Guided by the experience in Nazi Germany, some of the Jewish leaders in this country have given thought to the idea of reconstructing Jewish life along such lines as would make it impossible for anti-Semitic elements in this country to point out that Jews monopolize certain economic fields and desert others.


Dr. Selekman’s ten-year plan will therefore attract no little attention. It is a plan which, if carried out, may save American Jewry much worry in the future. The details of this plan will be closely studied not only by Jewish leaders but every Jew interested in the economic and social welfare of the Jews in this country.

Needless to say, if Dr. Selekman’s ten-year project is adopted, it will require careful planning and much research before it can be carried out. Plenty of experimentation will have to be done Planty of mistakes will probably be made.
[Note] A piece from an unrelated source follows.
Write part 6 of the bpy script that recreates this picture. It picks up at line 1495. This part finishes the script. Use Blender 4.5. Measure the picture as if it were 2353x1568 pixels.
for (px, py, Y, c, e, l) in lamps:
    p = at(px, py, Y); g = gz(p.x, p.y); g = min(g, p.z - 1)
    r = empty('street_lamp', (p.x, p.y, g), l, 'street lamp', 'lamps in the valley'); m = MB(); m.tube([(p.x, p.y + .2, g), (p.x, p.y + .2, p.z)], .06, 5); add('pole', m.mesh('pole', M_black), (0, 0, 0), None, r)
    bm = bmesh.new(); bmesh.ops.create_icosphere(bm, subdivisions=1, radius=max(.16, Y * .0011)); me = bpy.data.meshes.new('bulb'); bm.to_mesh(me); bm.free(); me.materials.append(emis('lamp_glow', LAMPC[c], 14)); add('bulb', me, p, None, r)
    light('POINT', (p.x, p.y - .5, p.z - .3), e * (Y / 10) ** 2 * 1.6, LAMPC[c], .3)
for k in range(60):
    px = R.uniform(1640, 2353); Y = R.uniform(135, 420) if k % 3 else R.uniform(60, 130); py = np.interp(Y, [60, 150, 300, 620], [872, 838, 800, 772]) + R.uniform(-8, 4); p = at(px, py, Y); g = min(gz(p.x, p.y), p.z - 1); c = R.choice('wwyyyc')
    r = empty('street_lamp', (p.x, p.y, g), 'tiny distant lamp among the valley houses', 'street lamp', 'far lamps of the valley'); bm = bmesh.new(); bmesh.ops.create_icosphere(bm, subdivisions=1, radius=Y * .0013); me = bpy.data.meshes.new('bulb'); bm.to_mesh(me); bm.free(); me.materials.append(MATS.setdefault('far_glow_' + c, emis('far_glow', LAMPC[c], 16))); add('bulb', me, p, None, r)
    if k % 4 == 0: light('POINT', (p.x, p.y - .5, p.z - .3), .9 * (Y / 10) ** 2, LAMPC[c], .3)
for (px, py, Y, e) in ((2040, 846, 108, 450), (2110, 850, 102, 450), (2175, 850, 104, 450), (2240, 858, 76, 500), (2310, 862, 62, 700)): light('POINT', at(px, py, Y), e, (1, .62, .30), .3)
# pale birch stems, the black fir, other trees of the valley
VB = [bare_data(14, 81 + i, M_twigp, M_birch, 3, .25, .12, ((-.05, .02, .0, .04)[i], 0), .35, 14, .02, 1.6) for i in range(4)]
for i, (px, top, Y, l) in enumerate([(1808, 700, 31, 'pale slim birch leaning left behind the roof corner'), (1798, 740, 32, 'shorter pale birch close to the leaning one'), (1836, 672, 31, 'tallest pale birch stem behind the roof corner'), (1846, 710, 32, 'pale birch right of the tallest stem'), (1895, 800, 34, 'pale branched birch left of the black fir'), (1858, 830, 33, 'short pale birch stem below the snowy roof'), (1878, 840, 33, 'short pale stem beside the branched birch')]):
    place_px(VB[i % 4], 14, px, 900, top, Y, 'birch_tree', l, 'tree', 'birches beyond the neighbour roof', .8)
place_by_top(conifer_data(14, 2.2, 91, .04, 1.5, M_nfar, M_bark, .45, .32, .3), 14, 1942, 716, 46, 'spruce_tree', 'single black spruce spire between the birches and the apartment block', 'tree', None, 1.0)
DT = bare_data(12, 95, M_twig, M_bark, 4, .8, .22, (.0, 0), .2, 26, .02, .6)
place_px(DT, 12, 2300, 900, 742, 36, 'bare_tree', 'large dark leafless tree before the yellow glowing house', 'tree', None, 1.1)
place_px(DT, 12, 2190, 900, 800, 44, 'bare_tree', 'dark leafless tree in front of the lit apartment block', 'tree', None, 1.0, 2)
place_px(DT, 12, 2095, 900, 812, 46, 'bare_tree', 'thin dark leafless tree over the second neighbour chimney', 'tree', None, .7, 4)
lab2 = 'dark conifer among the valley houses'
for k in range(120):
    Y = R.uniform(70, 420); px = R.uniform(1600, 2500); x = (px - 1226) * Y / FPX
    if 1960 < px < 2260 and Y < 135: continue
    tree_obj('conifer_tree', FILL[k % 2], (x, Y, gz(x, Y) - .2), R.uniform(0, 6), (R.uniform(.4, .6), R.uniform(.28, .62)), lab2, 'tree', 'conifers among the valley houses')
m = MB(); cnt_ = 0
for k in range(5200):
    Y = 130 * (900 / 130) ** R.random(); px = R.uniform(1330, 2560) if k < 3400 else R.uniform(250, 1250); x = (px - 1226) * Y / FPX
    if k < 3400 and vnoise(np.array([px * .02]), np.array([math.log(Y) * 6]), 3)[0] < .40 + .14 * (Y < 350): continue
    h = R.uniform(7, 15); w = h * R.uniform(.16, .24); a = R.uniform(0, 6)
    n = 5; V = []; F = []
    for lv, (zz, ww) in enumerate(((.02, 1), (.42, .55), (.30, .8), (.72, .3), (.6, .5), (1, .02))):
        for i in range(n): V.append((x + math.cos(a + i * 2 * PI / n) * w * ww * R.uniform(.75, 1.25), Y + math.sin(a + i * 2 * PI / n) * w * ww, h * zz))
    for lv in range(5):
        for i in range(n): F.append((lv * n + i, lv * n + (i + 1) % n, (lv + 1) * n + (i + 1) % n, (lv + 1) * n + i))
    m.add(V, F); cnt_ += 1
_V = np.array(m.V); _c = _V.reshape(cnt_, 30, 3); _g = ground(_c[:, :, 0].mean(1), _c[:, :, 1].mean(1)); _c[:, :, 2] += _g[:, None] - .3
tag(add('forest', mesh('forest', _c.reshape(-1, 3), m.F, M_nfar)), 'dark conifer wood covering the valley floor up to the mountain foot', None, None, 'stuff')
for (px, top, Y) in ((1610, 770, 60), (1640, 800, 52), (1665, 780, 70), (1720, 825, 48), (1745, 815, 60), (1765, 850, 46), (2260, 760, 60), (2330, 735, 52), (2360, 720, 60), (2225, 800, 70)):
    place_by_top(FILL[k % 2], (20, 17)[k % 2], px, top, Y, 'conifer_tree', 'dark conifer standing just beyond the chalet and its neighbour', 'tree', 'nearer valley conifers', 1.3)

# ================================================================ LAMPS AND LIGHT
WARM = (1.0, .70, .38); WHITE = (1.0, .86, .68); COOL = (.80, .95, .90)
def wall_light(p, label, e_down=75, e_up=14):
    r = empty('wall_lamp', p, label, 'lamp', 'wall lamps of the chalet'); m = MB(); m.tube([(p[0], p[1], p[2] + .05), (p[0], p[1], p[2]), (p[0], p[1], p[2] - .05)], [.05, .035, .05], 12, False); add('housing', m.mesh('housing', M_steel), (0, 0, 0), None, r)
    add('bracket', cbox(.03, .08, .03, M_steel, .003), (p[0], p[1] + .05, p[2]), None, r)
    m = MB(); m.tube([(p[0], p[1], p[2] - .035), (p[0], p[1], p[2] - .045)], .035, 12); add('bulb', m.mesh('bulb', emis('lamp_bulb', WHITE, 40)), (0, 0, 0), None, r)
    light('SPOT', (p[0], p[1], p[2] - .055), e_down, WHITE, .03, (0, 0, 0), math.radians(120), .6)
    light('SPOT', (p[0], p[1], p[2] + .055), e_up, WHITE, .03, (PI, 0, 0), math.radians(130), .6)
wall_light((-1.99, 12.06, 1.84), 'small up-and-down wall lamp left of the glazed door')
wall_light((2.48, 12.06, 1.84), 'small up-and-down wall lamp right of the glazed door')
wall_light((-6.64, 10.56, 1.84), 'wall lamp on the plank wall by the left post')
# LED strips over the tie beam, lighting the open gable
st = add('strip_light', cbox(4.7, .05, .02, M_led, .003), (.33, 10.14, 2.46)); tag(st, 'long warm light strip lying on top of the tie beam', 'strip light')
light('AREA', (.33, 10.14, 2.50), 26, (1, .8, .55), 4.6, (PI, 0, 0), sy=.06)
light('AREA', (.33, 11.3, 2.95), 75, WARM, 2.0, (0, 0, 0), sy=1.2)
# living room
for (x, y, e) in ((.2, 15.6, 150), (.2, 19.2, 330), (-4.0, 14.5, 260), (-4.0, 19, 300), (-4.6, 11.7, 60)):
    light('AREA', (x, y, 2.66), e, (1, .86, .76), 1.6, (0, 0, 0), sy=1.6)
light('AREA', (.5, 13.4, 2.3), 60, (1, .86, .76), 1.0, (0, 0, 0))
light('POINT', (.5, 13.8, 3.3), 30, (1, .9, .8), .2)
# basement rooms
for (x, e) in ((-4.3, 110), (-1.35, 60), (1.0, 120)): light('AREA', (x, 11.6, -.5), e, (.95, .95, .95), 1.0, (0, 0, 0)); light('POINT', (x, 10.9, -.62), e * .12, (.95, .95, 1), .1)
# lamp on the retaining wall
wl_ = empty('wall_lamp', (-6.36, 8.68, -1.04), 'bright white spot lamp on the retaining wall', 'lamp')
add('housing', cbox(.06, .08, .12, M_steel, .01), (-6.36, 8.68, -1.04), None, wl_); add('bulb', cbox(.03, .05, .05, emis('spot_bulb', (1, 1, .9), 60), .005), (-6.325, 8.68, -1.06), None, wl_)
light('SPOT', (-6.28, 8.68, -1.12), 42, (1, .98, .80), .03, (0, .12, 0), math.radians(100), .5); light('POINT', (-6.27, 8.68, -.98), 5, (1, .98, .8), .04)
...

Plenty of difficulties will have to be overcome.

But the idea of readjusting American Jews to new professions is a sound one. The principle is a healthy one. Execution of this idea should therefore unite all those wo wish to see American Jewry living a normal economic and social life.


At the conference in Lake Placid it was suggested by Dr. Samuel C. Kohs that a national council, consisting of representatives of all Jewish national, religious and fraternal organizations, be formed in order to supervise the readjustment of Jews to new occupations, udner the ten-year plan outlined by Dr. Selekman. This suggestion deserves serious consideration. Aside from bringing together all important Jewish organizations for the specific purpose of economic readjustment, it would also cement unity in American-Jewish ranks.

Several Jewish national conventions were held this week-end in different parts of America. The convention in Lake Placid, however, may be considered the most important. This convention may spell a turning point in Jewish life in America.